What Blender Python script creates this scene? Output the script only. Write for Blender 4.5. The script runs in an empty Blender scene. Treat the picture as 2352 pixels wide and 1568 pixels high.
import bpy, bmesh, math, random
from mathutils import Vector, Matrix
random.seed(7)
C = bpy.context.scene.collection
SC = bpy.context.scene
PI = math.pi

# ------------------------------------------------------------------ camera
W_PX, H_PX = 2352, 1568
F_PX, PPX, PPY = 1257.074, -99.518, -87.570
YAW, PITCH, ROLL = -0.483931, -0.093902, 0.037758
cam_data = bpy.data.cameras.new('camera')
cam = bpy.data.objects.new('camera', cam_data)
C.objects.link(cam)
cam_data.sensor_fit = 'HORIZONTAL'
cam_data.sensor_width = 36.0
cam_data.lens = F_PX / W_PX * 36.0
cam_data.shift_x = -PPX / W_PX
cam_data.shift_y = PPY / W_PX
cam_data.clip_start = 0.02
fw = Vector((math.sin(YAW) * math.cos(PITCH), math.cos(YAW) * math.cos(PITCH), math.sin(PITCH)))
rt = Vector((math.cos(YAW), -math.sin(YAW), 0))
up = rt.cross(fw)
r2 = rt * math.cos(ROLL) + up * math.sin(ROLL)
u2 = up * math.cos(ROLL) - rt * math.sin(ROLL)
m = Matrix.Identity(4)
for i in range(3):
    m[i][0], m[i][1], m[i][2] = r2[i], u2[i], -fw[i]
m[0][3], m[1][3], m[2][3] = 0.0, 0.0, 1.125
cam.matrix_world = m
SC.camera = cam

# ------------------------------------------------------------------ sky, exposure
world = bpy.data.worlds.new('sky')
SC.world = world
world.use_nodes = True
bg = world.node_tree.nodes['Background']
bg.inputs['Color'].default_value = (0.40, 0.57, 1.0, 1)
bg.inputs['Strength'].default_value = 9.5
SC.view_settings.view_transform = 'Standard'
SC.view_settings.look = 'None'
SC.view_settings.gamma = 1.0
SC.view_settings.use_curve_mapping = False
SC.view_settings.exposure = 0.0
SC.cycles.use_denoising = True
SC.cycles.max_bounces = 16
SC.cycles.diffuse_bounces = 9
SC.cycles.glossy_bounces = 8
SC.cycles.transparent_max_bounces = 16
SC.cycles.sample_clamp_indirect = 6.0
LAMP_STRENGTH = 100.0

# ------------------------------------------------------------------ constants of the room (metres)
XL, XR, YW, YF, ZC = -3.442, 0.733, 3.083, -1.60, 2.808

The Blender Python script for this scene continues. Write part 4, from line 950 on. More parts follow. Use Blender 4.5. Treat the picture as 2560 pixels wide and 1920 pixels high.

_Direction_
Copy out each line above, character for character.

_Answer in full_
What Blender Python script creates this scene? Output the script only. Write for Blender 4.5. The script runs in an empty Blender scene. Treat the picture as 2352 pixels wide and 1568 pixels high.
import bpy, bmesh, math, random
from mathutils import Vector, Matrix
random.seed(7)
C = bpy.context.scene.collection
SC = bpy.context.scene
PI = math.pi

# ------------------------------------------------------------------ camera
W_PX, H_PX = 2352, 1568
F_PX, PPX, PPY = 1257.074, -99.518, -87.570
YAW, PITCH, ROLL = -0.483931, -0.093902, 0.037758
cam_data = bpy.data.cameras.new('camera')
cam = bpy.data.objects.new('camera', cam_data)
C.objects.link(cam)
cam_data.sensor_fit = 'HORIZONTAL'
cam_data.sensor_width = 36.0
cam_data.lens = F_PX / W_PX * 36.0
cam_data.shift_x = -PPX / W_PX
cam_data.shift_y = PPY / W_PX
cam_data.clip_start = 0.02
fw = Vector((math.sin(YAW) * math.cos(PITCH), math.cos(YAW) * math.cos(PITCH), math.sin(PITCH)))
rt = Vector((math.cos(YAW), -math.sin(YAW), 0))
up = rt.cross(fw)
r2 = rt * math.cos(ROLL) + up * math.sin(ROLL)
u2 = up * math.cos(ROLL) - rt * math.sin(ROLL)
m = Matrix.Identity(4)
for i in range(3):
    m[i][0], m[i][1], m[i][2] = r2[i], u2[i], -fw[i]
m[0][3], m[1][3], m[2][3] = 0.0, 0.0, 1.125
cam.matrix_world = m
SC.camera = cam

# ------------------------------------------------------------------ sky, exposure
world = bpy.data.worlds.new('sky')
SC.world = world
world.use_nodes = True
bg = world.node_tree.nodes['Background']
bg.inputs['Color'].default_value = (0.40, 0.57, 1.0, 1)
bg.inputs['Strength'].default_value = 9.5
SC.view_settings.view_transform = 'Standard'
SC.view_settings.look = 'None'
SC.view_settings.gamma = 1.0
SC.view_settings.use_curve_mapping = False
SC.view_settings.exposure = 0.0
SC.cycles.use_denoising = True
SC.cycles.max_bounces = 16
SC.cycles.diffuse_bounces = 9
SC.cycles.glossy_bounces = 8
SC.cycles.transparent_max_bounces = 16
SC.cycles.sample_clamp_indirect = 6.0
LAMP_STRENGTH = 100.0

# ------------------------------------------------------------------ constants of the room (metres)
XL, XR, YW, YF, ZC = -3.442, 0.733, 3.083, -1.60, 2.808

The Blender Python script for this scene continues. Write part 4, from line 950 on. More parts follow. Use Blender 4.5. Treat the picture as 2560 pixels wide and 1920 pixels high.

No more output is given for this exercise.